The guidance builds on the existing EU policy on good governance
and the recent G20 conclusions concerning uncooperative tax
jurisdictions.

Africa, Middle East, South Asia

• India’s Central Bureau of Investigation (CBI) has revealed the
manner in which the Satyam Computer Systems fraud
was engineered. The CBI used cyber-forensic techniques to discover
how the Indian software company generated false invoices to show
inflated sales. Investigations found 7,561 fabricated invoices
worth $1.04 billion hidden in the company’s invoice management
system. They were hidden from all divisions in the company, except
sales and finance, and not dispatched to clients. The false
invoices were generated to inflate sales and 6,603 invoices, worth
$962 million, had already been entered into the accounts.

• The Securities and Exchange Board of India
(SEBI), plans to bear the cost of a peer review of all Nifty and
Sensex companies’ accounting statements to avoid another
Satyam-like financial scandal, according to Indian media sources.
SEBI chairman CB Bhave said SEBI will pay for the peer review fees
so there is no conflict of interest in the minds of investors. The
board will review how to fund the exercise in the future.
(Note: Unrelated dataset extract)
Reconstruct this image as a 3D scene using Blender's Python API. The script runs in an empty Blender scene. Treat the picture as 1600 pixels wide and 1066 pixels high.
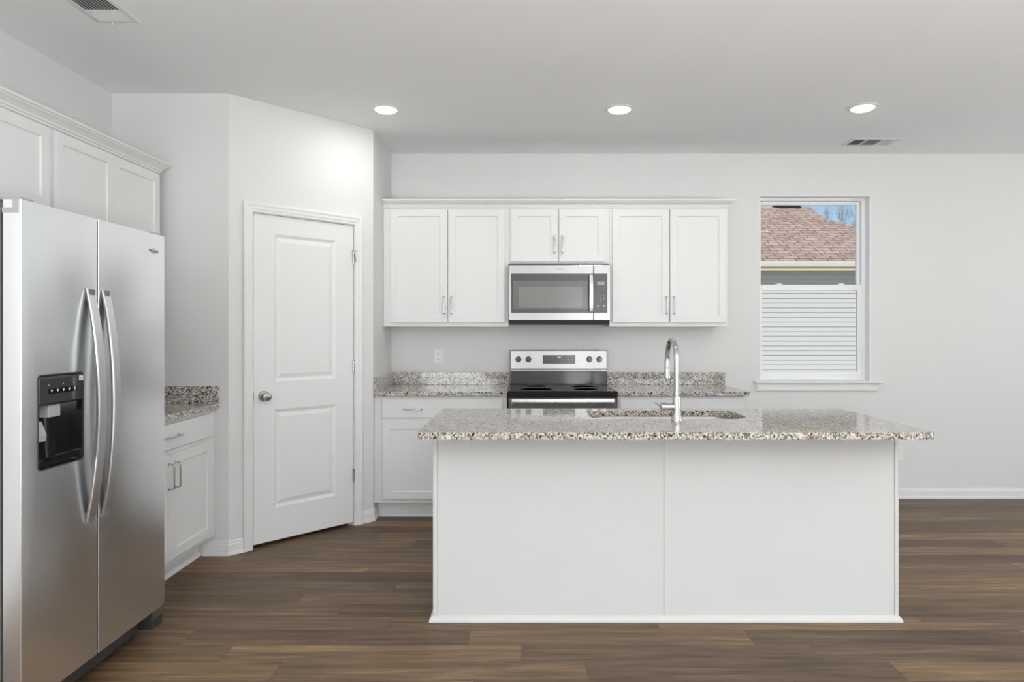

The regulator has also decided to subject some listed companies
outside of the Nifty and the Sensex, who will be chosen on a random
basis, to be reviewed.

Deloitte Global’s managing partner of operations
Manoj Singh has been appointed to the US-India Business Council’s
(USIBC) board of directors. USIBC is a business advocacy
organisation comprised of US and India companies that aims to
strengthen trade between the two countries. Prior to his current
role, Singh was chief executive of Deloitte Asia Pacific.

• The Institute of Chartered Accountants of Sierra
Leone
(ICASL) celebrates its 21st anniversary this month,
according to local media. The institute has enrolled more than
3,000 students under its joint examination scheme with the
Association of Chartered Accountants (ACCA). Since the ACCA scheme
began in 1996, more than 160 students have completed the final
examinations.

The ICASL currently has 111 members, most of these practice in
private firms or are employed by the government.